It's been a week and a half since I gave a sermon titled
"Moral Foundations" at the Unitarian Universalist Church in San Juan,
Texas. I'm still psyched, and I will probably give some more sermons in the
future if they want to have me again. I also collected the names of several
people who might like to work through Ronald Dworkin's Justice for Hedgehogs in a reading group with me this fall
semester.
I've recorded the sermon and I'm going to make it available
on youtube for the people who were interested but couldn't get to the church
that day. Something went wrong with the camera that I don't immediately know
how to fix: sorry about that big black rectangle. I'm going to post it anyway, even
with its flaws. And I'll also make available on Facebook the powerpoint I created for the sermon after the
fact. This should make it simple for anybody who wants to follow along. http://www.youtube.com/watch?v=uMLA7tTl1KA
Extended response to V.:
On the day of the sermon itself, during the Q and A, one
person made a pointed commentary about my decision to use honor killing as an
example of an atrocity (the word I used in the sermon was
"abomination"). He thought it was inappropriate for me to use what he
called a statistical "outlier" in philosophizing about the sort of
ordinary functional moral theory that my U.U. audience was probably interested
in, and likewise inappropriate to go pointing fingers at a culture not my own.

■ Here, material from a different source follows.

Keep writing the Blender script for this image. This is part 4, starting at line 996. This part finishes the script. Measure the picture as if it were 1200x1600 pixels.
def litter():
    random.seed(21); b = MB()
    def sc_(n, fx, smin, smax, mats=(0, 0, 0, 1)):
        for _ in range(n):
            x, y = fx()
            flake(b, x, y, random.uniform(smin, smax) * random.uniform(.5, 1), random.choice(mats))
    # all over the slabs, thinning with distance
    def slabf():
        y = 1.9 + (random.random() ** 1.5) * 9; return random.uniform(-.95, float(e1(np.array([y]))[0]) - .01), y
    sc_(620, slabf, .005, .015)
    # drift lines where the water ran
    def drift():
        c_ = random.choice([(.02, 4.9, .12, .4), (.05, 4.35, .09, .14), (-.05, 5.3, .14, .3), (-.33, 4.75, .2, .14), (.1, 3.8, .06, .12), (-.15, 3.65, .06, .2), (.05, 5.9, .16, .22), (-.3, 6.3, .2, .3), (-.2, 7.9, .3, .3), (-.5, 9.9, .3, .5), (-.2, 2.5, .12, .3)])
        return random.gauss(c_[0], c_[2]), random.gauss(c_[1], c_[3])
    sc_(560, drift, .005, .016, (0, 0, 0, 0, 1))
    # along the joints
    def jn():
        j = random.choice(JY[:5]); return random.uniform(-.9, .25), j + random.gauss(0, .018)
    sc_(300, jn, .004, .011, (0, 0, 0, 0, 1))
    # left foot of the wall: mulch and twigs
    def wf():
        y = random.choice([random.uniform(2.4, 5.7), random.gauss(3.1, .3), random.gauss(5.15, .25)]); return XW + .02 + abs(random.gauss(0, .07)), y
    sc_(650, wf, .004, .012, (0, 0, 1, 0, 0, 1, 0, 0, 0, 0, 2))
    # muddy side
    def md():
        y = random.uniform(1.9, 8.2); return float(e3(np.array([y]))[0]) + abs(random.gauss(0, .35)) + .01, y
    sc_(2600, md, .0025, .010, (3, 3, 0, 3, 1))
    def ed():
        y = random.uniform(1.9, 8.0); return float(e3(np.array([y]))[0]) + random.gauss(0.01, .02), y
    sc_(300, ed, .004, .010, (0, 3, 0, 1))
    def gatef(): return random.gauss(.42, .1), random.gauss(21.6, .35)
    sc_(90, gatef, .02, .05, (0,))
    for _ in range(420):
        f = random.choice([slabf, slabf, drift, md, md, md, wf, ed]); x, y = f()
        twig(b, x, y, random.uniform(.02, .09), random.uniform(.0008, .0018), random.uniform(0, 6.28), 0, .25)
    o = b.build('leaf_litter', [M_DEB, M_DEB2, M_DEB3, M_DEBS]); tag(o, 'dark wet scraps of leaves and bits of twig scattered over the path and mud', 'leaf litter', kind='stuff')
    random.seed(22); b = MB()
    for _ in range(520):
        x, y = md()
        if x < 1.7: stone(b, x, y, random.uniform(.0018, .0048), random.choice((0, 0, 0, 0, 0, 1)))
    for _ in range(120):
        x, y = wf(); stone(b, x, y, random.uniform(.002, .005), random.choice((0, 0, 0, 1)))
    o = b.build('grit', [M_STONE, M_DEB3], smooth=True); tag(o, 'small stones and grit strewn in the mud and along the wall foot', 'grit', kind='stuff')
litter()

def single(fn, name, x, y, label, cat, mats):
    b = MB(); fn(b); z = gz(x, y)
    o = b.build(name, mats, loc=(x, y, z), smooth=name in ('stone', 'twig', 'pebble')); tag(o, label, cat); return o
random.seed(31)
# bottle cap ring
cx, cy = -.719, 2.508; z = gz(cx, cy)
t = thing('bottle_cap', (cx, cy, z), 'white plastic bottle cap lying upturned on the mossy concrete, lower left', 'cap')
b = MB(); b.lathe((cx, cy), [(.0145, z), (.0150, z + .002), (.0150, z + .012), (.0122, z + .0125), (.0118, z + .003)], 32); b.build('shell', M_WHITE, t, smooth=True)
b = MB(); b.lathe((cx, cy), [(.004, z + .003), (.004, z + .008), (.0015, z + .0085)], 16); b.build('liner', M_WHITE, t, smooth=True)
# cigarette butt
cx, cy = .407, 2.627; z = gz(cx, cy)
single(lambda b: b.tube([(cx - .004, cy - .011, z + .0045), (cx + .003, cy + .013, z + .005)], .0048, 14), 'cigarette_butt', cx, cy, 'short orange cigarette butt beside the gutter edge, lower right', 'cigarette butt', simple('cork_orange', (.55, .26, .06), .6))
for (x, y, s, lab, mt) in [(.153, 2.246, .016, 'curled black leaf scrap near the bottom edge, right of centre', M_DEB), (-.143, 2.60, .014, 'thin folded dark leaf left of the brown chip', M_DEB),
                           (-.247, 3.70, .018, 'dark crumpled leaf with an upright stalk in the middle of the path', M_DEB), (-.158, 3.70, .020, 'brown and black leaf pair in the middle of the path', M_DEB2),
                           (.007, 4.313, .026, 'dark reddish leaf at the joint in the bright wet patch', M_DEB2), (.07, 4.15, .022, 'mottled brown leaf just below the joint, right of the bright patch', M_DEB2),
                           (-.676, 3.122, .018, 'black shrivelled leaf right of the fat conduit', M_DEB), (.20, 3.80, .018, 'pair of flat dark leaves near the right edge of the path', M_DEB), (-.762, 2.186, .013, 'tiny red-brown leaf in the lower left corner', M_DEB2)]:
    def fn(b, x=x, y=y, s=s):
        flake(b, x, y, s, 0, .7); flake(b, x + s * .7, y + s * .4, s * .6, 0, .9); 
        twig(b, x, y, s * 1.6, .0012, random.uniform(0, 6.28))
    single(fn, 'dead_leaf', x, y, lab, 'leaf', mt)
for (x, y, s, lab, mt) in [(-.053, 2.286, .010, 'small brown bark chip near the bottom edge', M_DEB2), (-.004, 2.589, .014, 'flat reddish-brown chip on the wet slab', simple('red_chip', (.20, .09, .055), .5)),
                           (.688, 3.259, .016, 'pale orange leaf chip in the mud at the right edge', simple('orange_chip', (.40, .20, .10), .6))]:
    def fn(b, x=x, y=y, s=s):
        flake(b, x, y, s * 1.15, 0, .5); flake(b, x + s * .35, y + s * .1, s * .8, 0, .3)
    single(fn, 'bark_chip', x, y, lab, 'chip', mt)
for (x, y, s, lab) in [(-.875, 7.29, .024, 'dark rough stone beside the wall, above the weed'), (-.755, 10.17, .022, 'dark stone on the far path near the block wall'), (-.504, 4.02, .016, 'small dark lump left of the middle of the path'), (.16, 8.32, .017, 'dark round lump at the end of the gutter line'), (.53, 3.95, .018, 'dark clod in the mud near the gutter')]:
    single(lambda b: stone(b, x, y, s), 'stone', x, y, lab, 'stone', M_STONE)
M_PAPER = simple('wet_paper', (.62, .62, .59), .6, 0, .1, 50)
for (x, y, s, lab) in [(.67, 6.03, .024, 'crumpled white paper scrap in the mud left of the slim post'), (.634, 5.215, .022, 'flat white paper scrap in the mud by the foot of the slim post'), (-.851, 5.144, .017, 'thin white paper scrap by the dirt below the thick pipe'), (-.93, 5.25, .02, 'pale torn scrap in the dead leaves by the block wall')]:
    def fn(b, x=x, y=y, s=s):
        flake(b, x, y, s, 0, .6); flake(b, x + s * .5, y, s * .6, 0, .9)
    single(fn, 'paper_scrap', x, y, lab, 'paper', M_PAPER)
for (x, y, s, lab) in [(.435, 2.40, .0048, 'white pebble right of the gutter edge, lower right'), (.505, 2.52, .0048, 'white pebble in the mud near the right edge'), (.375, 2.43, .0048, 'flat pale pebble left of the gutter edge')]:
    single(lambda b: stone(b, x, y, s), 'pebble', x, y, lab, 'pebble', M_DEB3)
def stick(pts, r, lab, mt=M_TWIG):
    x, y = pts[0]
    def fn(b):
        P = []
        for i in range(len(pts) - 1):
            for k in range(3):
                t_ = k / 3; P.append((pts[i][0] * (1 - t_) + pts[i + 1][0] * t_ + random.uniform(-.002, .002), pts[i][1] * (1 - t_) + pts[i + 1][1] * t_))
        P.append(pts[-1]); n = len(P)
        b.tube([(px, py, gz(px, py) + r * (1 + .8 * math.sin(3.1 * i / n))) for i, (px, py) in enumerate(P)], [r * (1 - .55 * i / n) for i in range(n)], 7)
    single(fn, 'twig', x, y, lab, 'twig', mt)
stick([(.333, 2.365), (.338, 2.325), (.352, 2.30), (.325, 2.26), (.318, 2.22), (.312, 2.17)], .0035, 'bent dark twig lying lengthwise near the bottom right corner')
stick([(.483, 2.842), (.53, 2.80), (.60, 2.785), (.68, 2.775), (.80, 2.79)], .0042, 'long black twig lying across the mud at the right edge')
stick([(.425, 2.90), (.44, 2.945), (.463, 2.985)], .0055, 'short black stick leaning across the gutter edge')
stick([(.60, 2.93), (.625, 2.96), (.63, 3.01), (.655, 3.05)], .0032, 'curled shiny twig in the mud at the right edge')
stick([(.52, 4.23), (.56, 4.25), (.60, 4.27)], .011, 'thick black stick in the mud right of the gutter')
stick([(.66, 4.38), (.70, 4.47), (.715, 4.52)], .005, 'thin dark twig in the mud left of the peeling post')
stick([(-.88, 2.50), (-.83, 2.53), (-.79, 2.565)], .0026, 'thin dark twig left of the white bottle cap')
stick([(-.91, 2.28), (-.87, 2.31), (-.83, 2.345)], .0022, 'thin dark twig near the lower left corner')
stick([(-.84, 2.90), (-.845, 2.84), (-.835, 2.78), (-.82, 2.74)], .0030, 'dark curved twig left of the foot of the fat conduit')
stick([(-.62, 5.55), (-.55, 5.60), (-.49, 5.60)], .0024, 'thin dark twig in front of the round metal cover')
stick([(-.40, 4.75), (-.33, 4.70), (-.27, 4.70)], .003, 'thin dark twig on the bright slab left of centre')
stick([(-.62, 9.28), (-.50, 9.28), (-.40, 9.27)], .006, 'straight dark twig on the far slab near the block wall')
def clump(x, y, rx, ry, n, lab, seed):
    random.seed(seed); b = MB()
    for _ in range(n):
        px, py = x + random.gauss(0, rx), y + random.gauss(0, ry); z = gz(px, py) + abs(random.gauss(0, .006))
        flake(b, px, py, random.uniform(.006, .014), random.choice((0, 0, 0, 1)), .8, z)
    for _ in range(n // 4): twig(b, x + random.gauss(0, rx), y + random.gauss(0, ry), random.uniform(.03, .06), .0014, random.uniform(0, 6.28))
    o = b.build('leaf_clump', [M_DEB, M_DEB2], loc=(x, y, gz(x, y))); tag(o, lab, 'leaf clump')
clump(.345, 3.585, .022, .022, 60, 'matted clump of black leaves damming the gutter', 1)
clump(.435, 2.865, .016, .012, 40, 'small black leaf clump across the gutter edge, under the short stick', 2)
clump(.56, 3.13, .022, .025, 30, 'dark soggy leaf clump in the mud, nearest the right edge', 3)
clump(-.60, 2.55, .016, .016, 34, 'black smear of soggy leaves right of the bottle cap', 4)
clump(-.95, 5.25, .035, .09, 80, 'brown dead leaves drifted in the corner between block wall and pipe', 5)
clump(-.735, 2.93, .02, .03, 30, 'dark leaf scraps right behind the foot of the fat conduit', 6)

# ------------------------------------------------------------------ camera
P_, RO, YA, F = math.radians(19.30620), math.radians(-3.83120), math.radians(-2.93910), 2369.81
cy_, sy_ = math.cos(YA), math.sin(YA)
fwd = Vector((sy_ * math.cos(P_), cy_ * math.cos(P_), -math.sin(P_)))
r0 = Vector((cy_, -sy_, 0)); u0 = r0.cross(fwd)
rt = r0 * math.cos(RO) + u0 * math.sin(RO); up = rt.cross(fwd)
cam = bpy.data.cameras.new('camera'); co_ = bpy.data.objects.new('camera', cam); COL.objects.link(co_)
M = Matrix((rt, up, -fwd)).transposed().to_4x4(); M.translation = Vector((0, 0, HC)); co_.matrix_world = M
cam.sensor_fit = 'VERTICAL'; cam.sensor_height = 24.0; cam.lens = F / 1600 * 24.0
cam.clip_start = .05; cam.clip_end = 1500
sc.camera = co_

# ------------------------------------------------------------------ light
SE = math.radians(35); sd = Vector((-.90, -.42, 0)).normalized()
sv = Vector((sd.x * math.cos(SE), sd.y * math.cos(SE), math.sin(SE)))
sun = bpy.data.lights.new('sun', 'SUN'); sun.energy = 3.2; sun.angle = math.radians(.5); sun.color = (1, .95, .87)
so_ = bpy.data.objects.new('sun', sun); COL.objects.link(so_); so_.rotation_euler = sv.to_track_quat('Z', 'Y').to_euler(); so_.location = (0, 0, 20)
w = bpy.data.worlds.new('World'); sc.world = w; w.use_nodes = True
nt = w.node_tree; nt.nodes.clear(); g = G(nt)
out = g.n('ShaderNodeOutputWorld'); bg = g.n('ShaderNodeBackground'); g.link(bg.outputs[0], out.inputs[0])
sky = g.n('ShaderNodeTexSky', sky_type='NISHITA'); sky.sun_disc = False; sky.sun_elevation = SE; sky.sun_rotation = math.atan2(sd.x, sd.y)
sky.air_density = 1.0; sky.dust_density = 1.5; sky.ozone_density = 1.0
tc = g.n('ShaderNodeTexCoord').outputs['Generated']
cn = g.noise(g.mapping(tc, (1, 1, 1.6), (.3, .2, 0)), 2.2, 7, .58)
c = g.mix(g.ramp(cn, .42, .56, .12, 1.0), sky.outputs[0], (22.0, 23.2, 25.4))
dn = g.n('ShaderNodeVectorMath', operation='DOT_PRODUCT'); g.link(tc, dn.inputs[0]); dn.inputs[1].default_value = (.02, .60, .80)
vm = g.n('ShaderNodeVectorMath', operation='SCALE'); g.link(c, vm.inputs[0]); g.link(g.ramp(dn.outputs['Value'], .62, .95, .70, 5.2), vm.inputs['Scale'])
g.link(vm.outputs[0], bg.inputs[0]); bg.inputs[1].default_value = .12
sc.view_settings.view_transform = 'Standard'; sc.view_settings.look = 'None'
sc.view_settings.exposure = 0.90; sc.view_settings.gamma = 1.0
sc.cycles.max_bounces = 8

(He claimed I had "typified an entire culture" by one hideous
practice.)
I was just unsettled enough by his critique to want to
respond at leisure and in depth, so here we go. First, I had no intention of
"typifying" any culture: I don't consider myself an authority on any
society but my own, and not even all parts of that; that's why I specifically
built into that example a thought experiment in which I would meet and debate
with an alternate-reality version of me who was raised to believe (and does
believe) that honor killing is a moral necessity in some circumstances. I don't
think that hypothetical alt-Jean is inferior to me; I don't think her culture
is inferior to mine across the board; very probably it is superior in many
respects which she understands deeply but that I have little sensitivity to.
All I say is that she's wrong on this
point, and also on some other preceding moral premises or rules that she may
have relied on to reach that conclusion. ("Men rightfully have moral
responsibility for women"? "Loss of face injures a high-ranking
person even more than bodily assault or death injures a low-ranking person"?
"Nothing really bad can happen to a truly innocent person, because God (or
'the universe' or 'karma' or whatever) watches over and protects the
deserving"? I'm only guessing at exactly what's amiss in alt-Jean's moral
reasoning, but I do know that something is amiss. NB: I am far from supposing
that my own moral reasoning is flawless.)
Second, it's true that I chose a relatively unchallenging
example of morally wrong behavior, given the audience to whom I was preaching. There
are of course a wide variety of examples I could have chosen to illustrate the
concept of "abomination" and why I have chosen to retain the concept
in my own thinking rather than dismiss it as naïve or antiquated. I could have
spoken of things I find shameful in what my own country's highest-ranking folks
have ordered or let happen in recent years: Abu Ghraib, extraordinary rendition,
Guantanamo, "enhanced interrogation techniques," prison privatization,
etc., etc. Maybe it was just a bit too easy, choosing something very clear-cut
and also very far away that I knew my audience could comfortably deplore. But….
But I only had 20 minutes and my thesis was not about any
particular moral conclusions nor was it a call to any particular moral actions.
The sermon was not intended to be of the genre that exhorts the flock to behave
better their own selves. (Not yet, anyway! Foundations come first, before building.)
Au contraire, it was intended as encouragement to those who, like me, lack
moral confidence. The one thing I wanted
to establish in this, my maiden sermon, is that "hedgehogs"—believers
in right and wrong—don't have to be fundamentalists, nor ignoramuses, nor arrogant
self-righteous power-grabbers. In other words, you don't have to lack all
conviction, just to distinguish yourself from folks you find distasteful who
are full of passionate intensity.
Finally, even if honor killing is a bit of an outlier, in
the sense of being relatively rare, I think it's deeply connected with other practices
which are more widespread. Female genital mutilation, for instance, or closer
to home the impulse to deny reproductive autonomy to women. Close inquiry into
what we in our neck of the woods all pretty much agree is the faulty moral
reasoning of the proponents of honor killing could still provide useful insight
into our own possibly disordered thinking.